Joaquim Bispo
A
primeira refeição do dia é a mais importante.
(Dos
sites nutricionistas)
Acabei de chegar de umas férias em Budapeste. Cidade bonita – belos
panoramas, excelentes museus –, mas do que não me esqueço é dos pequenos-almoços.
Só de antever a primeira refeição do dia passava a noite em sonhos salivados.
No hotel onde estive, serviam fiambres, presuntos, chouriços, queijos variados,
tudo em cascatas de fatias finíssimas. E doces, frutas, bacon, ovos mexidos,
pratos quentes.
Acho que havia hóspedes que só tinham ido a Budapeste pelos
pequenos-almoços. Enchiam a chávena de café com leite, e o prato com queijo e
carnes frias, iam para a mesa esvaziá-los, voltavam a recarregá-los, uma e
outra vez. Abarrotavam tigelas com flocos de milho, de amêndoa, com fibras, com
mel, chocolate e fruta. Juntavam leite, iogurte, café, sumos de frutas.
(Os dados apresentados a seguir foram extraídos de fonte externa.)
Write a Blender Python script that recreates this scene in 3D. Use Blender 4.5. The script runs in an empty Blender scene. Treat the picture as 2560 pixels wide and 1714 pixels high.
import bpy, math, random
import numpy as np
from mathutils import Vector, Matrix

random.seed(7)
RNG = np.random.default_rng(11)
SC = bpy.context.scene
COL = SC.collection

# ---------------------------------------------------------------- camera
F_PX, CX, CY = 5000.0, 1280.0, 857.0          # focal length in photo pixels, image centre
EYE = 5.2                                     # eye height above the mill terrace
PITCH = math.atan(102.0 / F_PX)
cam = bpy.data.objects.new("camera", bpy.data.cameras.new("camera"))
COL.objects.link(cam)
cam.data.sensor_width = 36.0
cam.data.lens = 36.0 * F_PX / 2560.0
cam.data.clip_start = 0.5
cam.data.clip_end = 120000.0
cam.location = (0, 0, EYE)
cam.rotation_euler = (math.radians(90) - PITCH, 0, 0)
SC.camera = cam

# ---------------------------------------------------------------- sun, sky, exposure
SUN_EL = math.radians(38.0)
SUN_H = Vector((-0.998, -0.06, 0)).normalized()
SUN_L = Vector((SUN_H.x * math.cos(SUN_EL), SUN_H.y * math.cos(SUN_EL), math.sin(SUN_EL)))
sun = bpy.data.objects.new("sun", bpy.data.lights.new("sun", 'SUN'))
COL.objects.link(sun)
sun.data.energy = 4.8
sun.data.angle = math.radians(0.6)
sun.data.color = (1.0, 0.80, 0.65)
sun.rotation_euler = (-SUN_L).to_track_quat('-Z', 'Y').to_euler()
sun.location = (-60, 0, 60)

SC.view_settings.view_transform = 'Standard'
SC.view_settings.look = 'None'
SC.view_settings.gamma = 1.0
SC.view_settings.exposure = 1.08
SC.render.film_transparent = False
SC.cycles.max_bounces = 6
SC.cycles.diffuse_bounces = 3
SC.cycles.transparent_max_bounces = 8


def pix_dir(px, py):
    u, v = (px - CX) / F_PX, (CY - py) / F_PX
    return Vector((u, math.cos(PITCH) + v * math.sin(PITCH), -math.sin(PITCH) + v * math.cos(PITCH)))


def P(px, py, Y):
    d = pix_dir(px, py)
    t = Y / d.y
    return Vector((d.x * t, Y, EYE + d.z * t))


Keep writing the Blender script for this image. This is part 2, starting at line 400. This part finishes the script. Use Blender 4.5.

Equilibravam pirâmides de fatias de Emmental, chaminés de Chèvre, com a ajuda
de morros de Roquefort, acompanhados por arquipélagos de ovos quentes,
salsichas fritas e barris de sumo de laranja para empurrar.
Filas de empregados afadigavam-se a repor as provisões nas mesas do bufete.
Dezenas de pares de olhos espiavam a sua chegada à porta da copa. Hordas de
pretensos esfomeados armados de pratos vazios, como se fossem escudos,
preparavam-lhes emboscadas no primeiro ângulo de mesa. Homens da Michelin em
banha lançavam-se sobre os acepipes, como gaivotas sobre sobras de peixe,
engolindo fatias de salmão fumado enquanto bicavam os adversários mais próximos.
Por vezes disputavam a mesma tira de “bacon” frito ou, em gesto rápido,
surripiavam a tosta mista que o vizinho se atrasara a retirar da bateria de
tosteiras. Rebatiam com saladas de tomate, de couve roxa, de beterraba. Ou com
travessas de ananás, pêssego, melão e maçã.
Ai do que não fosse ligeiro e audaz. Quando chegasse à mesa das carnes
frias, já só encontrava um ou outro grão de pimenta; quando chegasse à mesa dos
queijos já só sentia o cheiro. O seu empenho incidia então no desenvolvimento de
táticas mais eficazes de captura de víveres no fornecimento seguinte.
Por fim, mitigavam a fraqueza com uns doces: potes de compotas, salvas de
bolo-mármore, taças de tiramisu, tigelas de musse de chocolate, travessas de
leite-creme.
Quando pareciam saciados, começava a fase de aprovisionamento, porque o dia
de visitas turísticas na capital e arredores se adivinhava longo e desgastante.
Fileiras de sanduíches recheadas de salpicão, queijo flamengo, pasta de atum,
ovo mexido e picles – para desenjoar – alinhavam-se obedientes em camadas
sobrepostas no fundo das malas de mão e das mochilas. Alguns convivas
preparavam tantas que se esperava encontrá-los a vendê-las nos pontos
turísticos mais frequentados, para pagar a viagem. As que sobrassem ainda
deviam dar para acabar com a fome em algum país de África.
Budapeste é bonita, mas o melhor são os pequenos-almoços. Inolvidáveis. Ainda esta noite revivi, em sonhos, a manhã em que me alambazei com
almôndegas à húngara que apanhava às mancheias. Acordei num grito, quando os três
garfos me atingiram as costas da mão.
4 comentários:
Você e os lugares dos quais fala e que eu nunca sei se você esteve realmente lá ou se é apenas essa imaginação poderosa. Mas as garfadas na mão, frtuto do sonho com as almôndegas, foram impagáveis!
e tinha que te ler logo hoje que vomitei o jantar e era uma simples canja que eu já tinha andado desde ontem com diarreia
que mau gosto este de descrever tudo com tanta arte que eu quase senti o meu pobre estomago a dizer-me: anda, anda, que se metes mais merda nesse prato, eu vomito-me mesmo sobre os guardanapos
prosa boa de comer.
Obrigado. Realmente, os pequenos-almoços num hotel de Budapeste onde estive há uns anos eram bem generosos.